Do swojego, i tak napiętego grafiku, Gwen dokłada akcje charytatywne. W 2011 roku skupiła się na niesieniu pomocy ofiarom trzęsienia ziemi w Japonii. Przekazała milion dolarów dzieciom, które ucierpiały w tym kataklizmie, a także zorganizowała imprezę w stylu harajuku, z której dochód zasilił fundację Save The Children.
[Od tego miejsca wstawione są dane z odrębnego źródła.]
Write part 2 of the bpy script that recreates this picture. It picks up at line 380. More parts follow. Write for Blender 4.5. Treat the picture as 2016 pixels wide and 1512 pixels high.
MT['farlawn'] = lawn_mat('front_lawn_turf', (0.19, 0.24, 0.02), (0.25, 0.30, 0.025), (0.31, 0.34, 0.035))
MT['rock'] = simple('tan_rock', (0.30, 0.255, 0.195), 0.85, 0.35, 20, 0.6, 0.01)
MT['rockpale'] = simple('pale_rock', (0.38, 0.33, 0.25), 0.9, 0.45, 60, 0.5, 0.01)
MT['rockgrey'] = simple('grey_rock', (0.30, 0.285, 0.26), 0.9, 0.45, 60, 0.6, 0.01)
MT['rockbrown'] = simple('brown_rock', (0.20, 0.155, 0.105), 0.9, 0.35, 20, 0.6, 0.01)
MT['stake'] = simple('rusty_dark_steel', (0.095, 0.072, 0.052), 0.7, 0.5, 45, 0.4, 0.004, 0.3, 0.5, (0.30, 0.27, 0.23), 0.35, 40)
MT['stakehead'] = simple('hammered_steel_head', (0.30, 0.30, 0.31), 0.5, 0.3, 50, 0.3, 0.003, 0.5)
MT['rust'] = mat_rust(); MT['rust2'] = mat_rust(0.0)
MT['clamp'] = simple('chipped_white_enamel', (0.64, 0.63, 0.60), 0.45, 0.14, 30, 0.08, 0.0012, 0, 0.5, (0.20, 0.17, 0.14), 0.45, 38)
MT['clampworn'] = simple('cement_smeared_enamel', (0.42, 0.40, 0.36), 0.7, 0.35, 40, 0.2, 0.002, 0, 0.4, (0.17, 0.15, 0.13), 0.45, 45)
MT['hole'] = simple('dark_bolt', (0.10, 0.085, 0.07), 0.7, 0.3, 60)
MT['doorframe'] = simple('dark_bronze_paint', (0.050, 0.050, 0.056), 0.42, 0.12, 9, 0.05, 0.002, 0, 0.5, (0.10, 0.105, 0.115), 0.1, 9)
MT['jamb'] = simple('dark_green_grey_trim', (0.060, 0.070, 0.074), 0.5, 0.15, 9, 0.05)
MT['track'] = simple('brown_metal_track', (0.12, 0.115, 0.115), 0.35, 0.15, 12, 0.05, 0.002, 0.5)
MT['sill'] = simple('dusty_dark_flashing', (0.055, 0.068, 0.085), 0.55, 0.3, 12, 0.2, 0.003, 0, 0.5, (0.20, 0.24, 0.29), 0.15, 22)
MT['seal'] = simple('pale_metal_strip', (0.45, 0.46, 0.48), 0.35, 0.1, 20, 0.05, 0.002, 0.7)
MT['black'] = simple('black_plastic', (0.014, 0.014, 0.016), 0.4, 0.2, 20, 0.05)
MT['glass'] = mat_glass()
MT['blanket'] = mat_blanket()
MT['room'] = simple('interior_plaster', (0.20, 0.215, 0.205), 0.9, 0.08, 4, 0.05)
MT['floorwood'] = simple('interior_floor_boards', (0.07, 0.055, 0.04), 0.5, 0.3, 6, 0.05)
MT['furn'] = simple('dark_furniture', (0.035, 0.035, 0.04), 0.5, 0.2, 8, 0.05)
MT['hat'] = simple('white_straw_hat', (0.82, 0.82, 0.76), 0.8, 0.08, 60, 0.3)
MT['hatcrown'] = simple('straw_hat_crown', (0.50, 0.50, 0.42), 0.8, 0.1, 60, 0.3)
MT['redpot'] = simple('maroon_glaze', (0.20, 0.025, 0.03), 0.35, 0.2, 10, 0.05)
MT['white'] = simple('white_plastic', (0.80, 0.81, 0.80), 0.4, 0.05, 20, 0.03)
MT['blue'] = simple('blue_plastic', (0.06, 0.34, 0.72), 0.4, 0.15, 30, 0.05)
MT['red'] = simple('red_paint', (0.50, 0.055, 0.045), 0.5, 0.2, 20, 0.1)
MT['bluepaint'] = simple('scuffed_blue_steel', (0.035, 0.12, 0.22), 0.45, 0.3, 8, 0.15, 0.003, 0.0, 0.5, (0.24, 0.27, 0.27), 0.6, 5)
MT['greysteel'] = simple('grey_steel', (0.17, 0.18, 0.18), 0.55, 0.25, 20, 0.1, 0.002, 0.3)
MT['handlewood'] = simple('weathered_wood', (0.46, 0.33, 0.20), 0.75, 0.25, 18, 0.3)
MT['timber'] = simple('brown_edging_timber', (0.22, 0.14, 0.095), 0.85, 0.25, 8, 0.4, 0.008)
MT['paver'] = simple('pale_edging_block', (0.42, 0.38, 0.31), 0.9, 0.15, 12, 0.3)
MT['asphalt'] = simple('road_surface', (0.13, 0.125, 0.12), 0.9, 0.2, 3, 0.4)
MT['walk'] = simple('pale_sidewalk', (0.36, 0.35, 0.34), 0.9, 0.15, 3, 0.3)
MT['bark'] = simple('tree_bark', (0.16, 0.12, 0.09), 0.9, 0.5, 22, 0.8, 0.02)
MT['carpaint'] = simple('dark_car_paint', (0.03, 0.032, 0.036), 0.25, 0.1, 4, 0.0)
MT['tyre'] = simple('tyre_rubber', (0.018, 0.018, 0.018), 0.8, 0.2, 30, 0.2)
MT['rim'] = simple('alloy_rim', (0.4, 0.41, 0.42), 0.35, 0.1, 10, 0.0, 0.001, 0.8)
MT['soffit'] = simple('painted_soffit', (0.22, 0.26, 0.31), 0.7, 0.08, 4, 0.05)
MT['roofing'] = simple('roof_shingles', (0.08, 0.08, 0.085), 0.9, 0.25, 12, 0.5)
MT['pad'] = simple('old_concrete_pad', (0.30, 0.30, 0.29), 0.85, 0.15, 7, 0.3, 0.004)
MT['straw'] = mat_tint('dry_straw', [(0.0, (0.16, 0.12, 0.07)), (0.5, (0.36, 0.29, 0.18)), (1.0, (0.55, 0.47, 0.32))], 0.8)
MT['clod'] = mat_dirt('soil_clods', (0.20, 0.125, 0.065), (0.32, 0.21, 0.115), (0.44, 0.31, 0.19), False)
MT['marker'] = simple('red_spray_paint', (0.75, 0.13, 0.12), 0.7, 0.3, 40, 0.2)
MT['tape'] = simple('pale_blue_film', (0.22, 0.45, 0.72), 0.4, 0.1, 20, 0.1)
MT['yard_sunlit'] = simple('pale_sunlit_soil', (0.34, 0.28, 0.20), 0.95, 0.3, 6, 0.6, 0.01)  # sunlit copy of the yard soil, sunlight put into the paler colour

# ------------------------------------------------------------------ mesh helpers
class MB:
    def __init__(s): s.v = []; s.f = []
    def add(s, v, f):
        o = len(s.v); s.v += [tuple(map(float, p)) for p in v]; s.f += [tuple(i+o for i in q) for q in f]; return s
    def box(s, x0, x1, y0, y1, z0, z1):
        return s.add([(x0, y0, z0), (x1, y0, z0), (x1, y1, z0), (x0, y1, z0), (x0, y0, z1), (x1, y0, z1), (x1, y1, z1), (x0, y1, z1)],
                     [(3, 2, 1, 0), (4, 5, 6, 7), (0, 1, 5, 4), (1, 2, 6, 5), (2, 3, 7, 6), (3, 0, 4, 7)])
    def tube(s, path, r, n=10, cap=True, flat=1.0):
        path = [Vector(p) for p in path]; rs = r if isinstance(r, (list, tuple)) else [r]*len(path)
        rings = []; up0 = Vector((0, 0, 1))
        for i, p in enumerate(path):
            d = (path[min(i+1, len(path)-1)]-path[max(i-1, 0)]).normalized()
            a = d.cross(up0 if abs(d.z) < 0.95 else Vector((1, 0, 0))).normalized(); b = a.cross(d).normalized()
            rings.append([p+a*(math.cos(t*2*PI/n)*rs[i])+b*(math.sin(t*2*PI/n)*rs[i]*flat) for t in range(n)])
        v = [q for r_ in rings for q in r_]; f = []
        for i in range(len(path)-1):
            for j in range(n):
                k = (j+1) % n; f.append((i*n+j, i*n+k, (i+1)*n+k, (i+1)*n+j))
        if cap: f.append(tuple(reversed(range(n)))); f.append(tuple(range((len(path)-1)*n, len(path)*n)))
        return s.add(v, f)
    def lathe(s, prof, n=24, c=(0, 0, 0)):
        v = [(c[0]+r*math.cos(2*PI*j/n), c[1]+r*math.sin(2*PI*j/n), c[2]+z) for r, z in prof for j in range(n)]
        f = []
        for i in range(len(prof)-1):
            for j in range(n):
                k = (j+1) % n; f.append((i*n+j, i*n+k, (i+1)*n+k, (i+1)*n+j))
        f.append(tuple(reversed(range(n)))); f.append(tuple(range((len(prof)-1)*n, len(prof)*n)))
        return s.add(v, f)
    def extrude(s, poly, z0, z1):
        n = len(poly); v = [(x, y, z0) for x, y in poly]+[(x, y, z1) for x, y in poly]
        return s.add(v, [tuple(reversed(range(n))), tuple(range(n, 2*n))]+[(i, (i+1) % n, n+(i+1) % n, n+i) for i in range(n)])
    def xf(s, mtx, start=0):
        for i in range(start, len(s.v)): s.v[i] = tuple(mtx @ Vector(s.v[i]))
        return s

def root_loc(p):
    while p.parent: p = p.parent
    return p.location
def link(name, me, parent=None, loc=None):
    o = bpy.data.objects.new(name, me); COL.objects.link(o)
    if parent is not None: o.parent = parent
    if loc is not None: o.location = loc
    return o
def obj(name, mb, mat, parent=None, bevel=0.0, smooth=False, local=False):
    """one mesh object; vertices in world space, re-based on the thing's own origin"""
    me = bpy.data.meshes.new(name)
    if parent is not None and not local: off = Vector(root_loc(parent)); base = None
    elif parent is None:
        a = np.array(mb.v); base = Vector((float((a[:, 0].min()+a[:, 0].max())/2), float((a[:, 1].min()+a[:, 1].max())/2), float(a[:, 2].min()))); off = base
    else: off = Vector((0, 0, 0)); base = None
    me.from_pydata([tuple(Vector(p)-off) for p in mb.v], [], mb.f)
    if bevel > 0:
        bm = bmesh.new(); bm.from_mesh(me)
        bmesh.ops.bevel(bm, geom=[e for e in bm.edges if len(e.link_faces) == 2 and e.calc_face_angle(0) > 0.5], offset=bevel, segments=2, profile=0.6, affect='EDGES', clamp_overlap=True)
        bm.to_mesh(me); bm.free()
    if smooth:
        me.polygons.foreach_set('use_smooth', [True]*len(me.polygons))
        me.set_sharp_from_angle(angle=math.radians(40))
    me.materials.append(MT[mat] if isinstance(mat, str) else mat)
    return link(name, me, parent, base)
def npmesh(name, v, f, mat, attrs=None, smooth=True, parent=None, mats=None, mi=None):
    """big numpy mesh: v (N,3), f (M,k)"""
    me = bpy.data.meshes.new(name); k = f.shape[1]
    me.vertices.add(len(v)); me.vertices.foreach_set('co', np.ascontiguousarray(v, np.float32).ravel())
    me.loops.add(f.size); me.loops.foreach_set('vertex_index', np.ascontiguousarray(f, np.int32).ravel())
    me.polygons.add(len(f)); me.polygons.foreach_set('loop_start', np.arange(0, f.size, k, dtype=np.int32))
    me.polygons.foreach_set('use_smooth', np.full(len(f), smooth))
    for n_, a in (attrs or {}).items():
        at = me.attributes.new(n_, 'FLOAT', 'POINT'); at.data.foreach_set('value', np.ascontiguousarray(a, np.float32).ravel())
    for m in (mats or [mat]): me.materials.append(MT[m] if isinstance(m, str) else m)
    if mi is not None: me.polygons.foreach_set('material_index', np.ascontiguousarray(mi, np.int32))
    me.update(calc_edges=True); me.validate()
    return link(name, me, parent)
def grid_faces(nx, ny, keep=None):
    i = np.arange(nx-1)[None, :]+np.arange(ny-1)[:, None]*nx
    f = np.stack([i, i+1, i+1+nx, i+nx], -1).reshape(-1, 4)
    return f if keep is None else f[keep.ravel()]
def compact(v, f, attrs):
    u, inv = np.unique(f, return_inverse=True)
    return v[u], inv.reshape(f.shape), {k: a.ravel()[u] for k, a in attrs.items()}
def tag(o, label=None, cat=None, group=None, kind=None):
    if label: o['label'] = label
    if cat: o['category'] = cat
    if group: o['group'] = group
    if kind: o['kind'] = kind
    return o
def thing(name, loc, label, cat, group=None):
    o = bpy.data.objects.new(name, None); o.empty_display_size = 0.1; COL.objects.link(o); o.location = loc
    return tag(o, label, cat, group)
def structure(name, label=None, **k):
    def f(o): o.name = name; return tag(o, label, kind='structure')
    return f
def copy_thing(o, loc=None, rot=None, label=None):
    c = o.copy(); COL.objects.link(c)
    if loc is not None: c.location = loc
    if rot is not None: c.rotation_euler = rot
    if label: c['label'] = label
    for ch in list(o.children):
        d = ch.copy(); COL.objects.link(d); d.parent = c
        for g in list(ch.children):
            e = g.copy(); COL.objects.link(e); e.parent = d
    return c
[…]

Wciąż biegnie po nowe doświadczenia. W 2004 roku zagrała w filmie "Aviator" u boku bożyszcza tamtych czasów, Leonardo di Caprio. Obsadzono ją w roli Jean Harlow. Swoje zdolności aktorskie wykorzystuje także w wideoklipach - te zawsze są wielką i ciekawą produkcją, na którą czeka się niczym na wielkie hity kinowe. Od 2014 roku jest jednym z jurorów amerykańskiej edycji talent show "The Voice". Przed ukończeniem pięćdziesiątki osiągnęła chyba wszystko, o czym marzyła. Na pytanie bez czego nie może żyć, odpowiada zwyczajnie, że bez porannej filiżanki herbaty… A czy świat mógłby istnieć bez Gwen? Chyba już nie.